Data excerpt:
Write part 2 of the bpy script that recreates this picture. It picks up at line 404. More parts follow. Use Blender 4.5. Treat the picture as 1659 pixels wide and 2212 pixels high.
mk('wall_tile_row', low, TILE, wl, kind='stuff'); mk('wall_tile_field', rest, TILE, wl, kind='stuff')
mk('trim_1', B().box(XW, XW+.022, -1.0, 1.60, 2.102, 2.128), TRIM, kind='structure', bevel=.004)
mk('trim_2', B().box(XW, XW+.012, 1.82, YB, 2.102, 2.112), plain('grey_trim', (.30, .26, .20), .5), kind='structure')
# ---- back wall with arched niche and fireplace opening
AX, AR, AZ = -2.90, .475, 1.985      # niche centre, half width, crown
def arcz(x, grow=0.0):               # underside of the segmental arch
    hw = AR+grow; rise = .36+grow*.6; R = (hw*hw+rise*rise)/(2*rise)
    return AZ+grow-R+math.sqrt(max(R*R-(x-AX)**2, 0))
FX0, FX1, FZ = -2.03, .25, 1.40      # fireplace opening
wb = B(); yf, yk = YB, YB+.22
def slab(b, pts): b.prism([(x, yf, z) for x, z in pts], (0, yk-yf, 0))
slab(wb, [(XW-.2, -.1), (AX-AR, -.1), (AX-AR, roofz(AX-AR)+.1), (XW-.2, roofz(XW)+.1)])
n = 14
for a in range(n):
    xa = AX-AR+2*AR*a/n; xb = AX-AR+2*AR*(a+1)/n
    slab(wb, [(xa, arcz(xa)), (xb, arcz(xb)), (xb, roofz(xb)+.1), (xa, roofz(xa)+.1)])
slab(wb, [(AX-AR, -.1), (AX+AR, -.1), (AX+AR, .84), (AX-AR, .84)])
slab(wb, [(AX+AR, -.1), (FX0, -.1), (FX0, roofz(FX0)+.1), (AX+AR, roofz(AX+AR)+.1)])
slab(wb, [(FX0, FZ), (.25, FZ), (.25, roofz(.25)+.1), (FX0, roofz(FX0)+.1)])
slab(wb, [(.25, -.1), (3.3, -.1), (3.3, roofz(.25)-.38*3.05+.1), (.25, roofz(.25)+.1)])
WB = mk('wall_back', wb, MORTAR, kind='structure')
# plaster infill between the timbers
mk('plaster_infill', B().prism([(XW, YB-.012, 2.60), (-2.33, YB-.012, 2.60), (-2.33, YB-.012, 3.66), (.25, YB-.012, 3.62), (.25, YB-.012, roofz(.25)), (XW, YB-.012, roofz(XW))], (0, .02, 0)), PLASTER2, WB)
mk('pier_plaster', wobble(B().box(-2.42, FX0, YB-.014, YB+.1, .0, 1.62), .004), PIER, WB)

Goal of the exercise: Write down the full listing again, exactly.

The completed task:
Write part 2 of the bpy script that recreates this picture. It picks up at line 404. More parts follow. Use Blender 4.5. Treat the picture as 1659 pixels wide and 2212 pixels high.
mk('wall_tile_row', low, TILE, wl, kind='stuff'); mk('wall_tile_field', rest, TILE, wl, kind='stuff')
mk('trim_1', B().box(XW, XW+.022, -1.0, 1.60, 2.102, 2.128), TRIM, kind='structure', bevel=.004)
mk('trim_2', B().box(XW, XW+.012, 1.82, YB, 2.102, 2.112), plain('grey_trim', (.30, .26, .20), .5), kind='structure')
# ---- back wall with arched niche and fireplace opening
AX, AR, AZ = -2.90, .475, 1.985      # niche centre, half width, crown
def arcz(x, grow=0.0):               # underside of the segmental arch
    hw = AR+grow; rise = .36+grow*.6; R = (hw*hw+rise*rise)/(2*rise)
    return AZ+grow-R+math.sqrt(max(R*R-(x-AX)**2, 0))
FX0, FX1, FZ = -2.03, .25, 1.40      # fireplace opening
wb = B(); yf, yk = YB, YB+.22
def slab(b, pts): b.prism([(x, yf, z) for x, z in pts], (0, yk-yf, 0))
slab(wb, [(XW-.2, -.1), (AX-AR, -.1), (AX-AR, roofz(AX-AR)+.1), (XW-.2, roofz(XW)+.1)])
n = 14
for a in range(n):
    xa = AX-AR+2*AR*a/n; xb = AX-AR+2*AR*(a+1)/n
    slab(wb, [(xa, arcz(xa)), (xb, arcz(xb)), (xb, roofz(xb)+.1), (xa, roofz(xa)+.1)])
slab(wb, [(AX-AR, -.1), (AX+AR, -.1), (AX+AR, .84), (AX-AR, .84)])
slab(wb, [(AX+AR, -.1), (FX0, -.1), (FX0, roofz(FX0)+.1), (AX+AR, roofz(AX+AR)+.1)])
slab(wb, [(FX0, FZ), (.25, FZ), (.25, roofz(.25)+.1), (FX0, roofz(FX0)+.1)])
slab(wb, [(.25, -.1), (3.3, -.1), (3.3, roofz(.25)-.38*3.05+.1), (.25, roofz(.25)+.1)])
WB = mk('wall_back', wb, MORTAR, kind='structure')
# plaster infill between the timbers
mk('plaster_infill', B().prism([(XW, YB-.012, 2.60), (-2.33, YB-.012, 2.60), (-2.33, YB-.012, 3.66), (.25, YB-.012, 3.62), (.25, YB-.012, roofz(.25)), (XW, YB-.012, roofz(XW))], (0, .02, 0)), PLASTER2, WB)
mk('pier_plaster', wobble(B().box(-2.42, FX0, YB-.014, YB+.1, .0, 1.62), .004), PIER, WB)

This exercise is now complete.